Section 727(a) provides in pertinent part:


(a) The court shall grant the debtor a discharge, unless . . . .

(3) the debtor has concealed, destroyed, mutilated, falsified, or failed to keep or preserve any recorded information, including books, documents, records, and papers, from which the debtor's financial condition or business transactions might be ascertained, unless such act or failure to act was justified under all of the circumstances of the case;

. . . .

(5) the debtor has failed to explain satisfactorily, before determination of denial of discharge under this paragraph, any loss of assets or deficiency of assets to meet the debtor's liabilities. . . .

Bankruptcy Rule 9024 incorporates Fed.R.Civ.P. 60(b).

Mad Money

Hughes, the individual debtor, was a professional numismatist.
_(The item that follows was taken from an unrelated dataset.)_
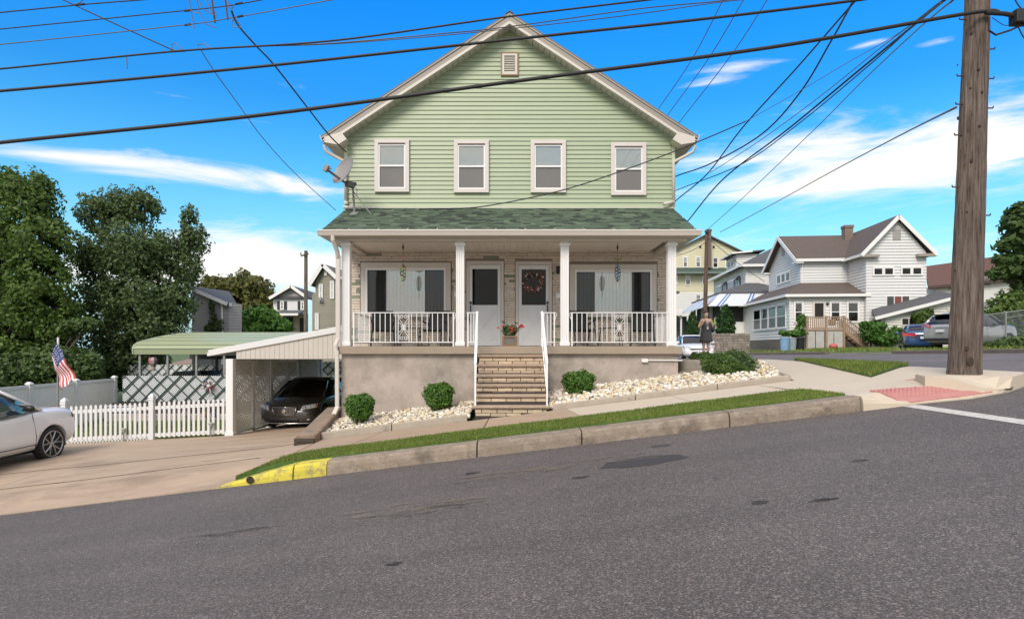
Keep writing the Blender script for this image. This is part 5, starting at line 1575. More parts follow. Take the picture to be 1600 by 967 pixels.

He formed a joint venture, Turnberry Numismatic Investment Corporation (TNIC) with Jerome Lieberman and Myer Morse for the purpose of buying and selling coins. Hughes' role in TNIC was to handle coin purchases and sales.

TNIC's initial capitalization consisted of $12,000 from each of the principals — Hughes, Lieberman, Morse and one other person. Additional funds were required to acquire coins and were obtained through loans of $150,000 and $200,000 personally guaranteed by the stockholders.

Hughes' financial troubles apparently arose from ventures separate and independent from TNIC. However, confusion arises with respect to understanding both the flow of Hughes' personal assets into TNIC (primarily in the form of unspecified sums paid to Morse, TNIC's lead financial backer) and the flow of TNIC's coin inventory in and out of Hughes' hands.

One of Hughes' partners, Lieberman, formally objected to Hughes' discharge in bankruptcy for failure to fulfill the recordkeeping requirements of 11 U.S.C. § 727(a)(3) and his unsatisfactory explanation for a loss of TNIC assets, specifically cash and coin inventory of the corporation. To meet this objection Hughes simply brought into court a jumbled mass of reports, miscellaneous papers, invoices and other raw data urging that when properly studied and organized these would adequately reflect the status of affairs of the bankrupt and his handling of TNIC assets and transfers of his personal assets to TNIC. Obviously the bankruptcy judge did not have to accept this sloppy compliance with the § 727(a)(3) bookkeeping standards and the § 727(a)(5) obligation to provide a satisfactory explanation for a loss or deficiency of assets.

Following the district court's affirmance of the denial of discharge, Hughes filed a Bankruptcy Rule 9024/Fed.R.Civ.P. 60(b) motion for relief from final judgment based on TNIC cash receipt and disbursement journals which had been in the custody of a California C.P.A. who had performed work for TNIC when the corporation was active. The bankruptcy judge's denial of the Rule 60(b) motion was affirmed by the district court, and Hughes now appeals to this Court.

A Place for Equity in Bankruptcy

Without examining, or deciding, in detail whether and to what extent the decision is affected by the promulgation of Bankruptcy Rule 9024 and the extent, if any, that the matter is within the catch-all provision of comparable Rule 60(b)(6), we think that it is appropriate to follow what we long ago did in Goff. There we said: "considering all the facts and circumstances disclosed by the record, we conclude that it would be appropriate to remand the case to . . . allow the bankrupt, at his own expense, a reasonable time in which to place his books and records in a condition that will substantially reflect his financial status." Goff v. Russell, 495 F.2d at 202. We conclude, therefore, that under Goff the bankruptcy judge should afford Hughes a further opportunity to avoid denial of discharge under § 727(a)(3) and (5) by presenting additional documents and records to the bankruptcy judge.

There is no basis to the contention that the bankruptcy judge should be recused.

No Tow Sacks

We emphasize that Hughes may not simply place tow sacks of records before the bankruptcy judge and request the judge to sift through the documents and attempt to reconstruct the flow of the debtor's assets. Rather, additional respite is conditioned on the requirement that Hughes at his own (not the bankruptcy estate's) expense present all records in an orderly manner, completely organized with an appropriate accountant's explanation.

REVERSED AND REMANDED FOR PROCEEDINGS CONSISTENT WITH THIS OPINION.